During cocktail hour, guests sipped on two signature cocktails inspired by the movie Carol. “'The Belivet,’ which was a whiskey drink with lemon, rosemary and bourbon maple syrup, and ‘The Price of Salt’ which was a pomegranate margarita, named after the book on which Carol is based,” says Lilla. Guests found their table numbers on a large mirror, which also served as a seating chart thanks to custom decals, and snapped photos to include along with messages in the couple’s guest book

“We wanted a lot of green and red but we didn’t want to overwhelm the look with stereotypical Christmas flowers and décor,” says Lilla. “The tables were lined with lots of green and red flowers accompanied by succulents and other small glassware filled with tiny little fairy lights and candles.” 

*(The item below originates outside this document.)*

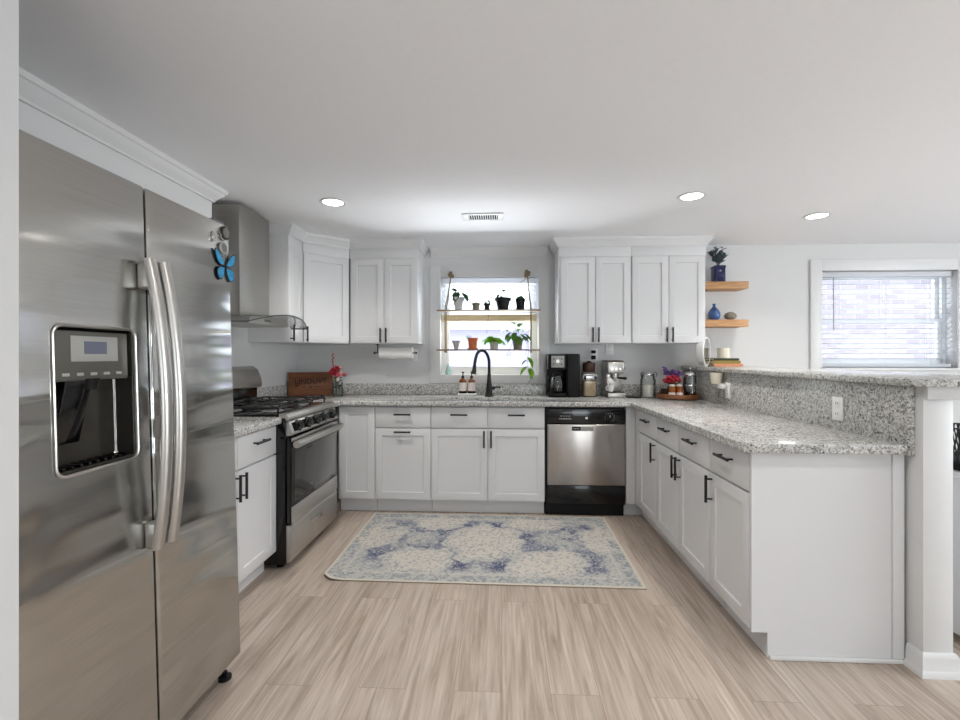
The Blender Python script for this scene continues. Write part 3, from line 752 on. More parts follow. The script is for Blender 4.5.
MB().tube([(-.03, -.165, 1.22), (-.03, -.165, 1.19)], [.03, .022], 16).build('ice_chute', 'black_matte', dl_)
g = MB()
for k in range(9): g.box((-.056, DY0 + .02 + k * .024, DZ_0 + .010), (-.006, DY0 + .028 + k * .024, DZ_0 + .016))
g.build('drip_tray', 'black_gloss', dl_)
ring = []
for cy, cz, a0 in ((DY1 - .022, DZ_1 - .022, 0), (DY0 + .022, DZ_1 - .022, 90), (DY0 + .022, DZ_0 + .022, 180), (DY1 - .022, DZ_0 + .022, 270)):
    for k in range(6):
        a = math.radians(a0 + 18 * k); ring.append((.001, cy + .026 * math.cos(a), cz + .026 * math.sin(a)))
MB().tube(ring + [ring[0], ring[1]], .0045, 8).build('dispenser_bezel', 'satin', dl_)

# magnets on the fridge door (placed with the door's lean)
FM = Matrix.Translation((FX, FY, 0)) @ Matrix.Rotation(-math.radians(1.7), 4, 'Y')
def on_fridge(y, z, x=.0015): return FM @ Vector((x, y, z))
FR = (0, -math.radians(1.7), 0)
bf = thing('butterfly_magnet', 'blue butterfly magnet on the fridge door edge', 'magnet', on_fridge(.418, 1.63), FR)
def wing(m, pts, x, tilt):
    t = bmesh.new(); v = [t.verts.new((x + abs(p[0]) * tilt, p[0], p[1])) for p in pts]; t.faces.new(v)
    ex = bmesh.ops.extrude_face_region(t, geom=t.faces[:]); bmesh.ops.translate(t, vec=(.0015, 0, 0), verts=[g for g in ex['geom'] if isinstance(g, bmesh.types.BMVert)]); m.merge(t)
BS = 1.12
UPW = [(.002, .002), (.012, .022), (.028, .044), (.044, .056), (.050, .052), (.048, .036), (.042, .020), (.034, .008), (.02, .001)]
LOW = [(.002, -.002), (.02, -.001), (.034, -.006), (.041, -.018), (.040, -.034), (.033, -.046), (.023, -.050), (.013, -.042), (.006, -.024)]
for nm, P0 in (('upper_wing', UPW), ('lower_wing', LOW)):
    for sgn in (-1, 1):
        out = MB(); wing(out, [(p[0] * sgn * BS * 1.22, p[1] * BS) for p in P0], .0012, .04); wo = out.build(nm, 'black', bf)
        cx = sum(p[0] for p in P0) / len(P0); cz = sum(p[1] for p in P0) / len(P0)
        ins = MB(); wing(ins, [((cx + (p[0] - cx) * .84) * sgn * BS * 1.22, (cz + (p[1] - cz) * .84) * BS) for p in P0], .0024, .04); ins.build('wing_patch', 'butterfly_blue', wo)
MB().ball((.004, 0, .0), .0045, (1, .8, 6)).tube([(.004, 0, .02), (.01, .012, .048)], .0008, 5).tube([(.004, 0, .02), (.01, -.012, .048)], .0008, 5).build('body', 'black', bf)
def disc_magnet(y, z, r, label, mats, sx=1):
    t = thing('fridge_magnet', label, 'magnet', on_fridge(y, z), FR, 'small round magnets on the fridge')
    rot = Matrix.Rotation(PI / 2, 4, 'Y')
    MB().lathe([(0, 0), (r, 0), (r, .004), (r * .9, .006), (0, .006)], sx=1, sy=sx, mat=rot).build('disc', mats[0], t)
    MB().lathe([(0, .0062), (r * .72, .0062), (r * .6, .0072), (r * .3, .0066), (r * .2, .0076), (0, .0076)], sy=sx, mat=rot).build('picture', mats[1], t)
disc_magnet(.425, 1.765, .027, 'black round magnet, uppermost on the fridge door', ('black', 'panel_grey'))
disc_magnet(.352, 1.735, .020, 'slim silver oval magnet left of the black one', ('steel_plain', 'lcd_frame'), .6)
disc_magnet(.408, 1.703, .024, 'grey round magnet just above the butterfly', ('lcd_frame', 'side_grey'))

# ------------------------------------------------------------------ range
RY0, RY1, RX = 2.678, 3.452, -1.285
rg = thing('gas_range', 'freestanding stainless gas range with black cooktop', 'range', (-1.6, (RY0 + RY1) / 2, 0)); o = rg.location
MB(o).box((-1.915, RY0 + .004, .03), (RX - .004, RY1 - .004, .905), .004).build('body', 'black_gloss', rg)
MB(o).poly([(RX - .004, .262), (RX - .004, .035), (RX + .022, .045), (RX + .030, .060), (RX + .030, .250), (RX + .022, .262)], RY0 + .012, RY1 - .006, 'y', bev=.003).build('storage_drawer', 'steel_range', rg)
MB(o).box((RX + .0295, 2.97, .165), (RX + .0315, 3.16, .200), .001).build('drawer_grip', 'steel_plain', rg)
for y in (RY0 + .06, RY1 - .06):
    for x in (-1.85, RX - .06): MB(o).lathe([(0, 0), (.022, 0), (.022, .015), (.01, .018), (.01, .032), (0, .032)], (x, y, 0)).build('foot', 'black_matte', rg)
od = MB(o).box((RX - .003, RY0 + .012, .272), (RX + .030, RY1 - .006, .785), .006).build('oven_door', 'black_gloss', rg)
MB(o).box((RX + .0285, RY0 + .012, .272), (RX + .034, RY1 - .006, .372), .002).build('door_lower_trim', 'steel_range', od)
MB(o).box((RX + .0302, RY0 + .045, .40), (RX + .032, RY1 - .04, .70), .0006).build('oven_window', 'oven_glass', od)
hb = MB(o).tube([(RX + .060, RY0 + .014, .748), (RX + .060, RY1 - .008, .748)], .022, 18)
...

In addition to a seated dinner, the couple also hired a portable pizza oven from Brooklyn institution, Roberta’s. “They turned out amazing pizzas all through dinner,” says Lilla. In lieu of a wedding cake, they served Ample Hills ice cream and Dun-Well doughnuts. 

“We decided not to do a first dance or parent dances because it just didn’t feel like us,” says Lilla. Katie did have one surprise up her sleeve, though. “After dinner, she surprised me with an original tune that she sang and accompanied herself on the keyboard," Lilla says. "I usually guess surprises, but this one really worked!”

Following the wedding, the couple spent a long weekend relaxing at 1 Hotel Brooklyn Bridge, where they took in the view from the borough they love and reflecting on their day. “A lot of little details you may agonize over in the planning stages won’t actually matter on the day,” Lilla offers. “If you love the major elements, you won’t care about the charger plate or that extra kind of canapé.”